— START OF MATERIAL FOR THIS EXERCISE —

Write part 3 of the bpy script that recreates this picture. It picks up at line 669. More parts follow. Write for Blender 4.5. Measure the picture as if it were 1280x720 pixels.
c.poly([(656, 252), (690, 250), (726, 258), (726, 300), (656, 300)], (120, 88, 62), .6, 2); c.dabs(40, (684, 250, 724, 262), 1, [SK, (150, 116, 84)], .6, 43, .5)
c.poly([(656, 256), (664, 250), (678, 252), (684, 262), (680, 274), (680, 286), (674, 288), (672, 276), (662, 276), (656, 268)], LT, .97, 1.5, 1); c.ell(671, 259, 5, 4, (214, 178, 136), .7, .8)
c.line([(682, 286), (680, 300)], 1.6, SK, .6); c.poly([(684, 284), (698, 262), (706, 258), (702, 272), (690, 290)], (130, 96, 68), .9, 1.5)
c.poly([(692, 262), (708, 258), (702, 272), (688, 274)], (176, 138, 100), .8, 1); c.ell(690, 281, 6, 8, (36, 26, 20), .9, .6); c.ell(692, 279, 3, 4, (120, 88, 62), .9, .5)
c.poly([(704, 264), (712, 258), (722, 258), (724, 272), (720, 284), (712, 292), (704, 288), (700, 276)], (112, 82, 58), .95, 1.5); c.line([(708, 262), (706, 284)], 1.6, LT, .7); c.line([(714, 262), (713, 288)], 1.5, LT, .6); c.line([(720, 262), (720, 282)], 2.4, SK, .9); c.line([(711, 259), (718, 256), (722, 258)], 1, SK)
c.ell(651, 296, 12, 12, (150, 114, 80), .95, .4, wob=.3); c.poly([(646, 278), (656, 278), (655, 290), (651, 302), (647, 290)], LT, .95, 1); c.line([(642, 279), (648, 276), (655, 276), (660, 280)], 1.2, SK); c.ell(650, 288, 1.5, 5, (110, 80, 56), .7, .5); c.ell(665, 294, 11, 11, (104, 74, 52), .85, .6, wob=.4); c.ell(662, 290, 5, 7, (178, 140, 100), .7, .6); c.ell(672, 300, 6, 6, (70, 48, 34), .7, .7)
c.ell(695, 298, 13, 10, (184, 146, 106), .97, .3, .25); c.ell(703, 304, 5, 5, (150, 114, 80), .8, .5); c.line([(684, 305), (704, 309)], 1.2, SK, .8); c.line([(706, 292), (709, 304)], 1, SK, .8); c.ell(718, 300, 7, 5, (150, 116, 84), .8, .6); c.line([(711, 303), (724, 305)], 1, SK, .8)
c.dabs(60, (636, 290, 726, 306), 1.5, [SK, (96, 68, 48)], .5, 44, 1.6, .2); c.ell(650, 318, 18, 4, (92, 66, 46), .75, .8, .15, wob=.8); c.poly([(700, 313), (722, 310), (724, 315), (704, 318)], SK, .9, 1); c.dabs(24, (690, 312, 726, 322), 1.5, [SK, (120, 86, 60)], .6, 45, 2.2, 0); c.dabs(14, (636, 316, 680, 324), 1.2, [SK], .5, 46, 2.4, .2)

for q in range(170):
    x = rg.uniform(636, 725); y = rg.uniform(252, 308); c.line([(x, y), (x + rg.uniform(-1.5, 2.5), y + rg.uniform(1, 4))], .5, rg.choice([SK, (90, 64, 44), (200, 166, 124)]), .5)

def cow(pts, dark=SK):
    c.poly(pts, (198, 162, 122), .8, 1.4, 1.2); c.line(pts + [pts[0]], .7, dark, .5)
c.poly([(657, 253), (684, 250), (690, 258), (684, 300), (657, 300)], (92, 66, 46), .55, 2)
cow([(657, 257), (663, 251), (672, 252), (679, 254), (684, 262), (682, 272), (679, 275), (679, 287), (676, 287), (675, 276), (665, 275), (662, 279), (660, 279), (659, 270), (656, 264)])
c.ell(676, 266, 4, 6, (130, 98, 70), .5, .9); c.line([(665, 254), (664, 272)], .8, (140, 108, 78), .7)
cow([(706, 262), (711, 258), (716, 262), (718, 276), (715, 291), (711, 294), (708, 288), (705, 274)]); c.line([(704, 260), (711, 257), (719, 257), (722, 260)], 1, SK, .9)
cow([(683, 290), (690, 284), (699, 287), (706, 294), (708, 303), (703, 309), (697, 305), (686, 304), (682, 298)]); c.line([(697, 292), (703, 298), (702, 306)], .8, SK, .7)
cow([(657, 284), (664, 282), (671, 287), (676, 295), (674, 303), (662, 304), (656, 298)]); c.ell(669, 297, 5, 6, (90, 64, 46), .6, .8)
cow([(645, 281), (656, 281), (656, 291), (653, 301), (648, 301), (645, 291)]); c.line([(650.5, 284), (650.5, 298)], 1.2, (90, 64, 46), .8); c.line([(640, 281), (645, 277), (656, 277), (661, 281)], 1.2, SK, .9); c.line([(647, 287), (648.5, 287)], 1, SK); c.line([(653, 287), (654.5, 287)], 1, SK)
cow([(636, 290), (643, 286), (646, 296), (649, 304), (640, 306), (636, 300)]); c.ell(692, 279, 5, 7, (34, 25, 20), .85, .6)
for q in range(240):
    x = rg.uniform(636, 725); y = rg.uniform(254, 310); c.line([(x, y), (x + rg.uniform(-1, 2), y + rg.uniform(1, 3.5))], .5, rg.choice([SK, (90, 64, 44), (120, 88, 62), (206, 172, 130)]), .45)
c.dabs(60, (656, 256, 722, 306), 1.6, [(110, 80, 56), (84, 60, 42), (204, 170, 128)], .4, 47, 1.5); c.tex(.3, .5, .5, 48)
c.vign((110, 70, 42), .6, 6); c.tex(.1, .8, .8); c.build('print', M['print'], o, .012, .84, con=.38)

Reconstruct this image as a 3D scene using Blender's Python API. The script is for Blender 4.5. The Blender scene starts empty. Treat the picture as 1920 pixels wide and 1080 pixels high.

— END OF MATERIAL FOR THIS EXERCISE —

| WRITTEN PROBLEM |
Extract every line above exactly as it stands.

| SOLUTION FOR THIS EXERCISE |
Write part 3 of the bpy script that recreates this picture. It picks up at line 669. More parts follow. Write for Blender 4.5. Measure the picture as if it were 1280x720 pixels.
c.poly([(656, 252), (690, 250), (726, 258), (726, 300), (656, 300)], (120, 88, 62), .6, 2); c.dabs(40, (684, 250, 724, 262), 1, [SK, (150, 116, 84)], .6, 43, .5)
c.poly([(656, 256), (664, 250), (678, 252), (684, 262), (680, 274), (680, 286), (674, 288), (672, 276), (662, 276), (656, 268)], LT, .97, 1.5, 1); c.ell(671, 259, 5, 4, (214, 178, 136), .7, .8)
c.line([(682, 286), (680, 300)], 1.6, SK, .6); c.poly([(684, 284), (698, 262), (706, 258), (702, 272), (690, 290)], (130, 96, 68), .9, 1.5)
c.poly([(692, 262), (708, 258), (702, 272), (688, 274)], (176, 138, 100), .8, 1); c.ell(690, 281, 6, 8, (36, 26, 20), .9, .6); c.ell(692, 279, 3, 4, (120, 88, 62), .9, .5)
c.poly([(704, 264), (712, 258), (722, 258), (724, 272), (720, 284), (712, 292), (704, 288), (700, 276)], (112, 82, 58), .95, 1.5); c.line([(708, 262), (706, 284)], 1.6, LT, .7); c.line([(714, 262), (713, 288)], 1.5, LT, .6); c.line([(720, 262), (720, 282)], 2.4, SK, .9); c.line([(711, 259), (718, 256), (722, 258)], 1, SK)
c.ell(651, 296, 12, 12, (150, 114, 80), .95, .4, wob=.3); c.poly([(646, 278), (656, 278), (655, 290), (651, 302), (647, 290)], LT, .95, 1); c.line([(642, 279), (648, 276), (655, 276), (660, 280)], 1.2, SK); c.ell(650, 288, 1.5, 5, (110, 80, 56), .7, .5); c.ell(665, 294, 11, 11, (104, 74, 52), .85, .6, wob=.4); c.ell(662, 290, 5, 7, (178, 140, 100), .7, .6); c.ell(672, 300, 6, 6, (70, 48, 34), .7, .7)
c.ell(695, 298, 13, 10, (184, 146, 106), .97, .3, .25); c.ell(703, 304, 5, 5, (150, 114, 80), .8, .5); c.line([(684, 305), (704, 309)], 1.2, SK, .8); c.line([(706, 292), (709, 304)], 1, SK, .8); c.ell(718, 300, 7, 5, (150, 116, 84), .8, .6); c.line([(711, 303), (724, 305)], 1, SK, .8)
c.dabs(60, (636, 290, 726, 306), 1.5, [SK, (96, 68, 48)], .5, 44, 1.6, .2); c.ell(650, 318, 18, 4, (92, 66, 46), .75, .8, .15, wob=.8); c.poly([(700, 313), (722, 310), (724, 315), (704, 318)], SK, .9, 1); c.dabs(24, (690, 312, 726, 322), 1.5, [SK, (120, 86, 60)], .6, 45, 2.2, 0); c.dabs(14, (636, 316, 680, 324), 1.2, [SK], .5, 46, 2.4, .2)

for q in range(170):
    x = rg.uniform(636, 725); y = rg.uniform(252, 308); c.line([(x, y), (x + rg.uniform(-1.5, 2.5), y + rg.uniform(1, 4))], .5, rg.choice([SK, (90, 64, 44), (200, 166, 124)]), .5)

def cow(pts, dark=SK):
    c.poly(pts, (198, 162, 122), .8, 1.4, 1.2); c.line(pts + [pts[0]], .7, dark, .5)
c.poly([(657, 253), (684, 250), (690, 258), (684, 300), (657, 300)], (92, 66, 46), .55, 2)
cow([(657, 257), (663, 251), (672, 252), (679, 254), (684, 262), (682, 272), (679, 275), (679, 287), (676, 287), (675, 276), (665, 275), (662, 279), (660, 279), (659, 270), (656, 264)])
c.ell(676, 266, 4, 6, (130, 98, 70), .5, .9); c.line([(665, 254), (664, 272)], .8, (140, 108, 78), .7)
cow([(706, 262), (711, 258), (716, 262), (718, 276), (715, 291), (711, 294), (708, 288), (705, 274)]); c.line([(704, 260), (711, 257), (719, 257), (722, 260)], 1, SK, .9)
cow([(683, 290), (690, 284), (699, 287), (706, 294), (708, 303), (703, 309), (697, 305), (686, 304), (682, 298)]); c.line([(697, 292), (703, 298), (702, 306)], .8, SK, .7)
cow([(657, 284), (664, 282), (671, 287), (676, 295), (674, 303), (662, 304), (656, 298)]); c.ell(669, 297, 5, 6, (90, 64, 46), .6, .8)
cow([(645, 281), (656, 281), (656, 291), (653, 301), (648, 301), (645, 291)]); c.line([(650.5, 284), (650.5, 298)], 1.2, (90, 64, 46), .8); c.line([(640, 281), (645, 277), (656, 277), (661, 281)], 1.2, SK, .9); c.line([(647, 287), (648.5, 287)], 1, SK); c.line([(653, 287), (654.5, 287)], 1, SK)
cow([(636, 290), (643, 286), (646, 296), (649, 304), (640, 306), (636, 300)]); c.ell(692, 279, 5, 7, (34, 25, 20), .85, .6)
for q in range(240):
    x = rg.uniform(636, 725); y = rg.uniform(254, 310); c.line([(x, y), (x + rg.uniform(-1, 2), y + rg.uniform(1, 3.5))], .5, rg.choice([SK, (90, 64, 44), (120, 88, 62), (206, 172, 130)]), .45)
c.dabs(60, (656, 256, 722, 306), 1.6, [(110, 80, 56), (84, 60, 42), (204, 170, 128)], .4, 47, 1.5); c.tex(.3, .5, .5, 48)
c.vign((110, 70, 42), .6, 6); c.tex(.1, .8, .8); c.build('print', M['print'], o, .012, .84, con=.38)

Reconstruct this image as a 3D scene using Blender's Python API. The script is for Blender 4.5. The Blender scene starts empty. Treat the picture as 1920 pixels wide and 1080 pixels high.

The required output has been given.